Bangladesh: Enforced Disappearances Amount to Crimes Against Humanity

© Zakir Hossain Chowdhury/NurPhoto

(Paris) A new report from FIDH establishes that enforced disappearances in Bangladesh constitute crimes against humanity, and calls on the international community to take all necessary measures to ensure that the government fulfils the right of victims to truth, justice, and reparation. The report illustrates how Bangladesh’s government has used enforced disappearances to silence members of the political opposition and dissenting voices.

Based on 30 interviews with victims of enforced disappearances that occurred between 2012 and 2017, their family members, eyewitnesses, and information from other civil society organisations, the report, “Vanished Without a Trace: The Enforced Disappearance of Opposition and Dissent in Bangladesh,” details how State actors, including military and police, worked in tandem to make people disappear. Some returned home, alive but silenced. Some were found dead, supposedly killed in crossfire. Others never came back.

There is a clear pattern of Bangladeshi authorities using enforced disappearances to silence political dissidents, especially since 2011, the report found. Documented cases of enforced disappearance in Bangladesh share key features and modus operandi, strongly suggesting that they are part of a concerted strategy executed by State actors. Far from being spontaneous and arbitrary acts, these attacks are systematic and amount to a State policy. This, combined with the fact that most of the victims were targeted on political grounds, qualifies these acts as a crime against humanity.

“FIDH condemns enforced disappearances in Bangladesh, which are part of an ongoing strategy of State-sponsored violence to suppress political opposition and dissent in the country. The international community must recognize the seriousness of these crimes and intensify efforts to press the government of Bangladesh to put an end to them, surface the disappeared, and ensure victims obtain, truth, justice and reparation for the harm they suffered.”

Debbie Stothard, FIDH Secretary-General and ALTSEAN-Burma Coordinator

FIDH’s findings are consistent with those of local civil society groups, which have documented more than 500 cases of enforced disappearances over the past decade. There has been a marked increase in cases of enforced disappearances leading up to, and following, general elections in 2014 and 2018, with a noticeable exacerbation in the framework of Bangladesh’s anti-terrorism policy. Enforced disappearances often occur in conjunction with other human rights violations, including extrajudicial killings, arbitrary detention, and torture.

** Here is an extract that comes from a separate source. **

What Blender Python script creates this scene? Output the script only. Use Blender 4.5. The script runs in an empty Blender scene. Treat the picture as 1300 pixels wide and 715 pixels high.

Many of the victims, almost all of whom were men, were active in political parties that opposed the ruling Awami League party. Non-partisan critical voices, intellectual figures, academics, and journalists were also among those subjected to enforced disappearance.

Indirect victims who were left behind also suffered. According to testimonies gathered by FIDH, the family members of those who disappeared faced harassment by local authorities, trauma, and a general climate of fear. Relatives were often terrified by the potential consequences of seeking information about their loved ones’ fate or whereabouts. When they did take these risky steps, authorities were not cooperative, with law enforcement agencies and the judiciary taking no action to investigate these cases.

The Bangladeshi government has intentionally refused to take steps to determine the fate or whereabouts of victims of enforced disappearances, condemn these crimes, and conduct investigations and prosecutions. Authorities at the highest levels of government have denied the existence of enforced disappearances in Bangladesh. Family members, however, are sure that the government is behind the disappearances. As one victim’s father told FIDH:

“The government has disappeared many people for the purpose of being in power. But they are still in power, their purpose has been fulfilled, so why are they still hiding our son? Why are they not releasing him? Our lives are being destroyed by this.”